The controversy which began on the weekend continues, reports Liberation, with the Interior Minister Bernard Cazeneuve denouncing it as "a villainous campaign" as he files a defamation complaint.

Bertin's lawyer, Adrien Verrier, says he has filed a report with the French prosecutor - though has not yet specified the charges that are likely to be made.

Meanwhile, in an interview with Libération, Paris mayor Anne Hidalgo urges cities to do much more to address the problems of pollution, immigration and poverty.

Hidalgo - who is spearheading an international coalition of mayors - said she is convinced cities hold the keys to deal with major global challenges - but they're not doing enough. "We must fight so that people recognise that cities are part of the solution," she said

Together with London's new lord mayor, Sadiq Khan, Hidalgo signed a provocative joint statement in the wake of Brexit, stressing that 21st century world capitals could be a "counterweight to the lethargy of the United Nations" on climate change and other pressing urban matters.

Germany under siege

"Germany reeling after a series of attacks" is the main headline of Le Monde after "four violent attacks were perpetrated on its territory" in less than a week - including two by young refugees in just one evening on Sunday.
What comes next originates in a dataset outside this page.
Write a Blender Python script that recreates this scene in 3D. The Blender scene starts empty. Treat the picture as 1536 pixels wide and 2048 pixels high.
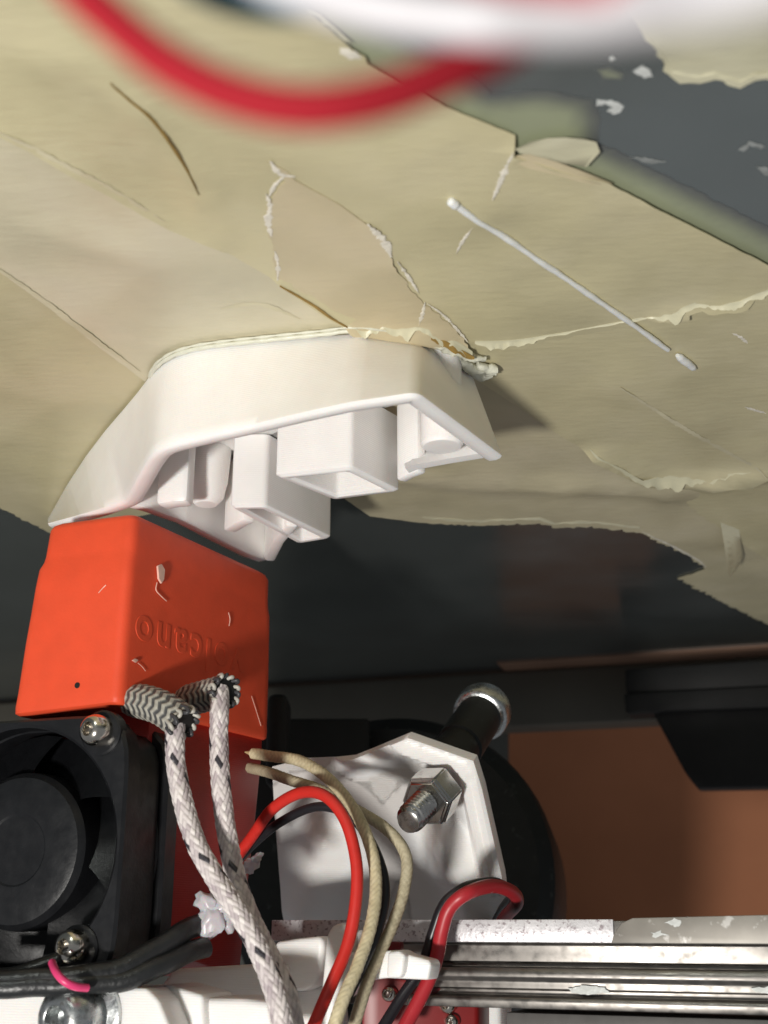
import bpy, bmesh, math, random
import numpy as np
from mathutils import Vector, Matrix
from mathutils.geometry import delaunay_2d_cdt
from mathutils import noise as mnoise
random.seed(7)
rng = np.random.default_rng(7)
sc = bpy.context.scene
C = bpy.context.collection
MM = 0.001
CAM_Z = 150.0            # camera height above an arbitrary ground, mm

# ------------------------------------------------------------------ camera
F = 2400.0               # focal length in photo pixels (photo is 1536 x 2048)
PITCH = math.radians(19.0)
cam_d = bpy.data.cameras.new('camera')
cam_d.sensor_fit = 'HORIZONTAL'; cam_d.sensor_width = 36.0
cam_d.lens = 36.0 * F / 1536.0
cam_d.clip_start = 0.002; cam_d.clip_end = 20.0
cam_d.dof.use_dof = True
cam_d.dof.focus_distance = 0.122
cam_d.dof.aperture_fstop = cam_d.lens / 0.80
cam = bpy.data.objects.new('camera', cam_d); C.objects.link(cam)
cam.location = (0, 0, CAM_Z * MM)
cam.rotation_euler = (math.pi / 2 + PITCH, 0, 0)
sc.camera = cam

# ------------------------------------------------------------------ light
world = bpy.data.worlds.new('World'); sc.world = world; world.use_nodes = True
bg = world.node_tree.nodes['Background']
bg.inputs[0].default_value = (0.93, 0.96, 1.0, 1); bg.inputs[1].default_value = 0.215
ld = bpy.data.lights.new('work_lamp', 'AREA'); ld.shape = 'DISK'; ld.size = 0.022
ld.energy = 0.56; ld.color = (1.0, 0.965, 0.91)
lamp = bpy.data.objects.new('work_lamp', ld); C.objects.link(lamp)
lamp.location = (-0.079, -0.089, (CAM_Z - 78) * MM)
_tgt = Vector((0.0, 0.115, (CAM_Z + 30) * MM))
lamp.rotation_euler = (_tgt - lamp.location).to_track_quat('-Z', 'Y').to_euler()

sc.view_settings.view_transform = 'Standard'; sc.view_settings.look = 'None'
sc.view_settings.exposure = 0.0; sc.view_settings.gamma = 1.0
sc.view_settings.use_curve_mapping = False
sc.render.engine = 'CYCLES'
sc.cycles.use_denoising = True
sc.cycles.max_bounces = 8; sc.cycles.transparent_max_bounces = 12
sc.cycles.sample_clamp_indirect = 4.0
sc.cycles.caustics_reflective = False; sc.cycles.caustics_refractive = False

# ------------------------------------------------------------------ measuring helpers (mm, camera at origin)
CT, ST = math.cos(PITCH), math.sin(PITCH)
def ray(x, y):
    u = (x - 768.0) / F; v = (1024.0 - y) / F
    return Vector((u, CT - v * ST, v * CT + ST))
def at_depth(x, y, d): return ray(x, y) * d
def at_z(x, y, z):
    r = ray(x, y); return r * (z / r.z)
def on_plane(x, y, p0, n):
    r = ray(x, y); return r * (p0.dot(n) / r.dot(n))
def project(p):
    d = p.y * CT + p.z * ST
    return (768 + F * p.x / d, 1024 - F * (p.z * CT - p.y * ST) / d)
H = 52.0                 # underside of the bed above the camera
RIM = 42.0               # height of the print's last layer
UP = Vector((0, 0, 1))

# ------------------------------------------------------------------ materials
def new_mat(name):
    m = bpy.data.materials.new(name); m.use_nodes = True
    nt = m.node_tree
    return m, nt, nt.nodes, nt.links, nt.nodes['Principled BSDF']
def lin(c): return tuple((v / 255.0 / 12.92 if v <= 10 else ((v / 255.0 + 0.055) / 1.055) ** 2.4) for v in c)
def mat(name, col, rough=0.5, metal=0.0, var=0.12, vscale=900, bump=0.0, bscale=2500, spec=0.5, sss=0.0, sssr=(1, .8, .6), coat=0.0,
        stretch=None, stretch_rot=0.0, rvar=0.0, dirt=None, dscale=400, dlo=0.55, dhi=0.7, layer=0.0, attr=None, coords='Object'):
    m, nt, N, L, b = new_mat(name)
    tc = N.new('ShaderNodeTexCoord'); src = tc.outputs[coords]
    n1 = N.new('ShaderNodeTexNoise'); n1.inputs['Scale'].default_value = vscale; n1.inputs['Detail'].default_value = 4
    L.new(src, n1.inputs['Vector'])
    mr = N.new('ShaderNodeMapRange'); mr.inputs[1].default_value = 0.3; mr.inputs[2].default_value = 0.7
    mr.inputs[3].default_value = 1 - var; mr.inputs[4].default_value = 1 + var
    L.new(n1.outputs[0], mr.inputs[0])
    mx = N.new('ShaderNodeVectorMath'); mx.operation = 'MULTIPLY'
    if attr:
        a = N.new('ShaderNodeAttribute'); a.attribute_name = attr; L.new(a.outputs['Color'], mx.inputs[0])
    else:
        mx.inputs[0].default_value = col[:3]
    L.new(mr.outputs[0], mx.inputs[1])
    out = mx.outputs[0]
    if dirt:
        n2 = N.new('ShaderNodeTexNoise'); n2.inputs['Scale'].default_value = dscale; n2.inputs['Detail'].default_value = 6
        L.new(src, n2.inputs['Vector'])
        m2 = N.new('ShaderNodeMapRange'); m2.inputs[1].default_value = dlo; m2.inputs[2].default_value = dhi
        L.new(n2.outputs[0], m2.inputs[0])
        mm = N.new('ShaderNodeMix'); mm.data_type = 'RGBA'
        L.new(m2.outputs[0], mm.inputs[0]); L.new(out, mm.inputs[6]); mm.inputs[7].default_value = (*dirt, 1)
        out = mm.outputs[2]
    L.new(out, b.inputs['Base Color'])
    b.inputs['Metallic'].default_value = metal; b.inputs['Roughness'].default_value = rough
    b.inputs['Specular IOR Level'].default_value = spec
    b.inputs['Coat Weight'].default_value = coat
    if rvar:
        m3 = N.new('ShaderNodeMapRange'); m3.inputs[1].default_value = .3; m3.inputs[2].default_value = .7
        m3.inputs[3].default_value = max(.02, rough - rvar); m3.inputs[4].default_value = rough + rvar
        n3 = N.new('ShaderNodeTexNoise'); n3.inputs['Scale'].default_value = vscale * 1.7; n3.inputs['Detail'].default_value = 5
        L.new(src, n3.inputs['Vector']); L.new(n3.outputs[0], m3.inputs[0]); L.new(m3.outputs[0], b.inputs['Roughness'])
    if sss:
        b.inputs['Subsurface Weight'].default_value = sss
        b.inputs['Subsurface Radius'].default_value = sssr
        b.inputs['Subsurface Scale'].default_value = 0.0012
    last = None
    if bump:
        nb = N.new('ShaderNodeTexNoise'); nb.inputs['Scale'].default_value = bscale; nb.inputs['Detail'].default_value = 4
        if stretch:
            mp = N.new('ShaderNodeMapping'); mp.inputs['Scale'].default_value = stretch; mp.inputs['Rotation'].default_value = (0, 0, stretch_rot)
            L.new(src, mp.inputs[0]); L.new(mp.outputs[0], nb.inputs['Vector'])
        else:
            L.new(src, nb.inputs['Vector'])
        bp = N.new('ShaderNodeBump'); bp.inputs['Strength'].default_value = bump; bp.inputs['Distance'].default_value = 0.0002
        L.new(nb.outputs[0], bp.inputs['Height']); last = bp
    if layer:
        sx = N.new('ShaderNodeSeparateXYZ'); L.new(src, sx.inputs[0])
        nz = N.new('ShaderNodeTexNoise'); nz.inputs['Scale'].default_value = 500; L.new(src, nz.inputs['Vector'])
        ad = N.new('ShaderNodeMath'); ad.operation = 'MULTIPLY_ADD'; ad.inputs[1].default_value = 0.00012
        L.new(nz.outputs[0], ad.inputs[0]); L.new(sx.outputs[2], ad.inputs[2])
        mu = N.new('ShaderNodeMath'); mu.operation = 'MULTIPLY'; mu.inputs[1].default_value = 2 * math.pi / 0.00022
        L.new(ad.outputs[0], mu.inputs[0])
        sn = N.new('ShaderNodeMath'); sn.operation = 'SINE'; L.new(mu.outputs[0], sn.inputs[0])
        b2 = N.new('ShaderNodeBump'); b2.inputs['Strength'].default_value = layer; b2.inputs['Distance'].default_value = 0.00005
        L.new(sn.outputs[0], b2.inputs['Height'])
        if last: L.new(last.outputs[0], b2.inputs['Normal'])
        last = b2
    if last: L.new(last.outputs[0], b.inputs['Normal'])
    return m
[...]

After the shooting by a "mentally deranged" man in Munich on Friday night, and the axe attack by a young Afghan man in a train on July 18 - claimed by the Islamic State Group - are the latest attacks in the southern German cities of Reutlingen and Ansbach.

First with a 21-year-old Syrian refugee killing a woman with a machete and injuring five before being arrested. Then with a 27-year-old Syrian blowing himself up at the entrance of a music festival, and injuring 12. In both these cases, no concrete evidence of a connection with Islamist terrorism has yet been made by police.

Intellectual Le Monde also performs an "autopsy" on what it calls the failed "putsch" in Turkey on July 15 - claiming President Recep Tayyip Erdoğan has emerged from the failed military coup as "a hero" and is now referred to as the "generalissimo" - a term often used for the most senior army officers in Turkey's Ottoman Empire.

On its website today Le Monde buys into the Nice security debate quoting Prime Minister Manuel Valls as denouncing an "unworthy" controversy which "aims to destabilize the government."

French workers pay Europe's top taxes

For right-winged Le Figaro, French workers are the most highly taxed in Europe. That's the verdict of the Brussels-based economic think tank, the Institut Molinari, which says French employees have worked hard "to fund the public sphere and social protection".

In doing so, France has "dethroned" Belgium on the podium of the highest taxes in Europe it finds, with the Belgians carrying out reforms to substantially reduce the fiscal and social pressure.

The Molinari Institute also noted that France does not benefit from very efficient public services. Despite a high level of expenditure on social services - the Hexagon ranks only 22nd on the United Nation's human development index for life expectancy, education and per capita income.

In the mind of a terrorist

And finally, the Catholic daily, Le Croix, turns its gaze to "What the psychiatrists say about terrorists". For most experts, few terrorists suffer psychiatric disorders in the strict sense claims the paper, but many display "a serious psychological fragility".